Rather it means when these issues become salient, sports journalists cannot duck them. The word “journalist” in the job title is just as important as “sports.” If news organizations are going to devote resources to sports, they should not just be producing hagiographies of players and coaches. They should be looking at the whole picture, the good and the bad. In this case the economic imperative and the ethical one match up. If that reads as liberal that may be because many levers of power are controlled by not particularly liberal people right now. But sports journalism operates on a limited political spectrum.

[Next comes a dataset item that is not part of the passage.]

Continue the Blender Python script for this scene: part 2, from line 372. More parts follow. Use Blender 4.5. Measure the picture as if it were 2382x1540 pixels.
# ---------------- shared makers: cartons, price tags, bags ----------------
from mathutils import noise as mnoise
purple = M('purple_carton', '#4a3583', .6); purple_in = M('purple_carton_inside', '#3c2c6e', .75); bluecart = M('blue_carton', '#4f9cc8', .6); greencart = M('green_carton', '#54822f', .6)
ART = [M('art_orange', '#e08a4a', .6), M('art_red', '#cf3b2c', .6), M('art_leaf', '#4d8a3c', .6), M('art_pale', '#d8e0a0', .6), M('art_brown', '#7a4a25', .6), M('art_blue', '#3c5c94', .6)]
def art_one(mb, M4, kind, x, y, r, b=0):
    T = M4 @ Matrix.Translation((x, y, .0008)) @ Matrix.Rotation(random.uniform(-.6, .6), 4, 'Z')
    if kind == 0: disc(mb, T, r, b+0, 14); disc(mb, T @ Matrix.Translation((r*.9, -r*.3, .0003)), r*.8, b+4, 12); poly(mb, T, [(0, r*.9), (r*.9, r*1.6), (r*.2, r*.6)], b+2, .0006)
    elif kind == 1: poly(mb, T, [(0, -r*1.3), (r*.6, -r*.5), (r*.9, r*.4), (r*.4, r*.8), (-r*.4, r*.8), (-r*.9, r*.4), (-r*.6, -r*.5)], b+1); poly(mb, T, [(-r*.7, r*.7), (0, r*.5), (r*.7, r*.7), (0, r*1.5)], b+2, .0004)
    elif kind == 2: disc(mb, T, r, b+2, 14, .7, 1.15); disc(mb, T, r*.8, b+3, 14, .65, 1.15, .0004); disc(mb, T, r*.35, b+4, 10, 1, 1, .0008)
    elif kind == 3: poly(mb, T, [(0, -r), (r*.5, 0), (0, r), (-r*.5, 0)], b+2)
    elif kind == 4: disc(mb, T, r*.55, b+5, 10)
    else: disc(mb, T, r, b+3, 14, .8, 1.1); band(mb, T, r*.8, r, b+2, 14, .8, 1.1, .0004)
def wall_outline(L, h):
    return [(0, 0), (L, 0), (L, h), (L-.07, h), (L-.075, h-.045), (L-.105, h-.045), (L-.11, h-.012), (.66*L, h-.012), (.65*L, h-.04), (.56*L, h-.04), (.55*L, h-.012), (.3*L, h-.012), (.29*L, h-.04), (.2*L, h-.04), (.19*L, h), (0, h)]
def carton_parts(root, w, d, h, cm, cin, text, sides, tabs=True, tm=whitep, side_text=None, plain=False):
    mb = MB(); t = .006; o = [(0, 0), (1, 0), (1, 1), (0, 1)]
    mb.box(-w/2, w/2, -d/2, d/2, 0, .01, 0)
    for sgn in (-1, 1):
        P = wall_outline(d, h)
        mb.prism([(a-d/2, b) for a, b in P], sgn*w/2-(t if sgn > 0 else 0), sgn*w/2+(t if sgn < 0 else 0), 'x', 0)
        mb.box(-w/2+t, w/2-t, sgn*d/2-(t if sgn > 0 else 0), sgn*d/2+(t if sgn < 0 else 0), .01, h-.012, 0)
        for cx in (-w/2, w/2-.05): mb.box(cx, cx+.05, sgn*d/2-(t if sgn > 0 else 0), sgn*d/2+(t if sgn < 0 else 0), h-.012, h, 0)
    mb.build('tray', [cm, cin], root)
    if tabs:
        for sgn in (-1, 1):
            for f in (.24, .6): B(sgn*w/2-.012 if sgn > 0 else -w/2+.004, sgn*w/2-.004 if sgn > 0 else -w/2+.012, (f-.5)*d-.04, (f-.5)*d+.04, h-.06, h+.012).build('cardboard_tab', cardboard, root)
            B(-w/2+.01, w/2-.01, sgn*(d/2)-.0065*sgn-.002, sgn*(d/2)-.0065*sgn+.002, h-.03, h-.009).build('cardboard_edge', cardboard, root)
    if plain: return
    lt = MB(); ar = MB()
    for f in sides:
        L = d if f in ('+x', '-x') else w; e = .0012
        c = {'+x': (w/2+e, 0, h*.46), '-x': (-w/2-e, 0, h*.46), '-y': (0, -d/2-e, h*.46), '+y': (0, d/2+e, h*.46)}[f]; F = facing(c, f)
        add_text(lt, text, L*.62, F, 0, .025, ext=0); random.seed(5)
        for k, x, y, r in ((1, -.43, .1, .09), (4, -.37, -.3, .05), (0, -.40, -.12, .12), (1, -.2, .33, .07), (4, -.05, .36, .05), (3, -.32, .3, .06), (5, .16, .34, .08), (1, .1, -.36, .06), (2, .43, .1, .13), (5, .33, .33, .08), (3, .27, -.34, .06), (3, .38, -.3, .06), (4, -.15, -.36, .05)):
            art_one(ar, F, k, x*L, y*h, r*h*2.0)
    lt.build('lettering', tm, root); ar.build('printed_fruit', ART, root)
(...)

Funneling everything through the left-right prism is not particularly helpful here, because those are not fixed points on the political compass. The electoral system is a very limited way to think about politics anyway and certainly ignores social movements and some of the truly oppositional voices. Many sportswriters are problematizing the Washington football team’s mascot, but virtually no one is asking whether the system of private team ownership that allows one man to make this decision is OK.  People are arguing for greater gender equality in sports. But few sportswriters question whether the norm of gender segregation is overused; why have gender-specific competition in sports like curling or archery or equestrian? These questions have often been the province of writers outside the mainstream, especially writers who are not white men.

Meanwhile, I just saw an ESPN Interview with Mike “I’m a Man, I’m 40” Gundy about his haircut that included the chryon “Calls his mullet the Arkansas Waterfall” so maybe the political overtones of modern sports media are slightly overstated.